Well, it has a lot of sun and a lot of wind.
And so it's been building up the industry to make solar panels and wind turbines, and of course, then to store that renewable energy in batteries, and of course, use it in electric cars for the last 20 years.
And today, it is the world's largest manufacturer of all these technologies,
And now the rest of the world, which has not been planning as clearly as the Chinese have been planning, have looked at what the Chinese have done and they want more of it.
And the world sees now clean energy as an energy security option, just as it used to see fossil fuels as the energy security option.
Okay, so you said that China has been preparing for a moment like this for a long time, which means China's renewable energy sector has been a booming.

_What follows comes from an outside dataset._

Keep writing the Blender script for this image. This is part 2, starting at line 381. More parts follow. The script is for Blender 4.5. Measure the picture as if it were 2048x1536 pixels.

What was it like before the war?
I don't know, six months ago, a year ago?
China has been the world's largest manufacturer of almost all clean energy technologies.
Solar panels, wind turbines, lithium-ion batteries, electric cars, and even electrolysers, which turn renewable energy into hydrogen.
Now, before the war, the thing that China was probably having the biggest capacity to produce is solar panels.
Panels stretch as far as the eye can see.
Two years ago, this was just a desert.
We've since installed six million solar panels, two million of them in the space of less than six months.